Nihil sub sole novum. La citazione biblica torna alla mente leggendo sul quotidiano "Il Corriere dell'Alto Adige" di un progetto per realizzare una linea tranviaria atta a collegare il quartiere di Casanova con il centro storico. Tracciato ipotizzato quello lungo le vie del quartiere di Don Bosco e costo stimato, non indifferente, quello di 100 milioni di euro, da reperire magari frugando tra le pieghe dei bilanci europei. Di riportare il tram a far da protagonista nella viabilità cittadina si parla almeno da un decennio. Sarebbe, come detto, un ritorno dato che i vagoncini su binari hanno collegato il centro al quartiere di Gries sino ad epoche piuttosto recenti.
C'è però un altro momento chiave della storia della viabilità bolzanina che meriterebbe di essere ricordato a fronte di questo recente entusiasmo per la tranvia come mezzo ideale per il trasporto pubblico urbano.
Per capirci occorre tornare all'inizio degli anni 80 quando, con grandissimo entusiasmo di tutti i bolzanini e in specie di quelli dotati di un mezzo a due o a quattro ruote, viene completato il progetto per lo spostamento a sud della zona industriale della ferrovia Bolzano Merano. Il tracciato originario della linea ferroviaria, quello realizzato ancora in epoca asburgica, correva infatti lungo le rive dell'Isarco. Quando fu costruita la ferrovia la zona era ancora aperta campagna, ma già alla fine degli anni 30, con la nascita della zona industriale, la linea ferroviaria aveva finito per tagliare in due la città, con i passaggi a livello posti in coincidenza dei vari ponti, a bloccare più volte al giorno e il traffico pedonale e veicolare. Già prima della guerra era stato quindi elaborato un progetto per spostare la linea ferroviaria verso sud, ma gli eventi lo avevano lasciato inevitabilmente a prender polvere in un cassetto. Era divenuto poi di stringente attualità negli anni del dopoguerra, con l'aumento del traffico. Per i bolzanini quelle attese eterne ai passaggi a livello di ponte Roma, ponte Loreto e ponte Resia erano divenute un supplizio quotidiano. Fu dunque una specie di festa cittadina quello da celebrare il giorno in cui i treni per Merano cominciarono a passare sulla nuova linea.
A testimoniare l'esistenza del vecchio tracciato rimasero, per moltissimi anni, i binari ancora ben collocati sulla vecchia massicciata. Solo in tempi più recenti si è deciso di utilizzare quello spazio per collocarvi una pista ciclabile che sfrutta anche il vecchio ponte in metallo che attraversa il torrente Talvera poco prima che questo vada a gettarsi nell'Isarco.

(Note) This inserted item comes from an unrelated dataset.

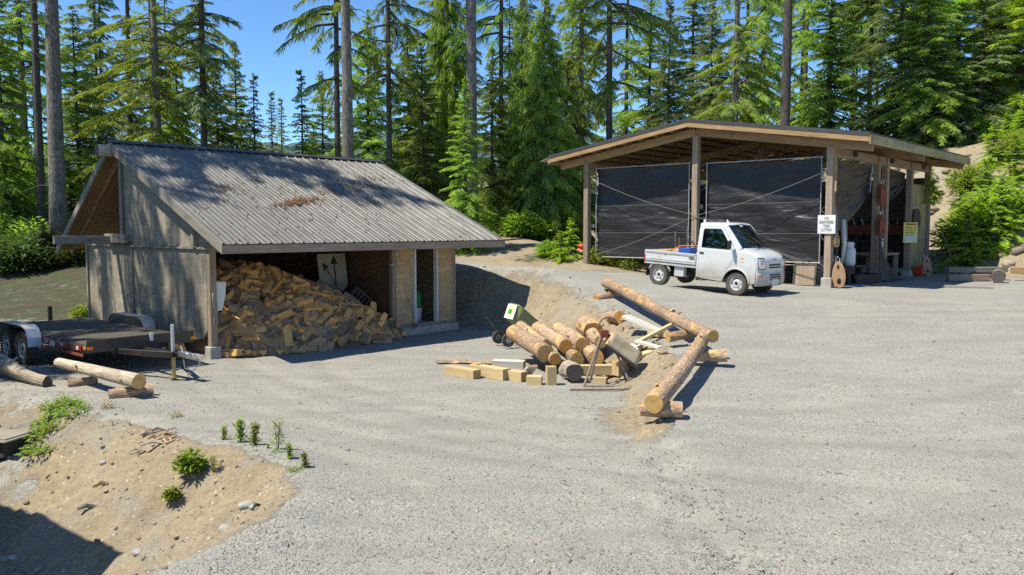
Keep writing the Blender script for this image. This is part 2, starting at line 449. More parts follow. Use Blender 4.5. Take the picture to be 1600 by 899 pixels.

Quei binari abbandonati fecero nascere però in qualche cervello lungimirante le ipotesi di utilizzare la vecchia linea per farvi correre un tram che, all'epoca il quartiere Casanova non esisteva, avrebbe comunque potuto collegare in modo rapidissimo la zona di via Resia con il centro, fungendo un po' da spina dorsale di un servizio di trasporto pubblico da ampliare magari anche ad altre zone della città. L'idea non pareva del tutto balzana nemmeno all'allora sindaco di Bolzano Giancarlo Bolognini che però, prospettandola in modo del tutto informale qualche interlocutore, si rese conto di dover remare controcorrente.
I bolzanini si erano appena liberati con enorme sollievo della vecchia ferrovia e, anche se il tram garantiva un sistema molto meno penalizzante per il traffico privato, non avevano nessuna intenzione di veder sfrecciare su quei binari qualche altro mezzo. L'idea fu così lasciata cadere e i binari rimasero ad arrugginire inutilmente. Fosse stata realizzata, si sarebbe forse potuta collegare oggi con quella che gli abitanti di Appiano e Caldaro chiedono vanamente di realizzare per risolvere in modo definitivo i loro problemi di accesso alla città. Anche qui una ferrovia c'era e l'esempio di ciò che è stato realizzato in Val Venosta permette di immaginare lo straordinario impatto che una struttura del genere avrebbe anche sotto il profilo turistico.
Vale la pena di pensarci, forse, o, meglio ancora di ripensarci.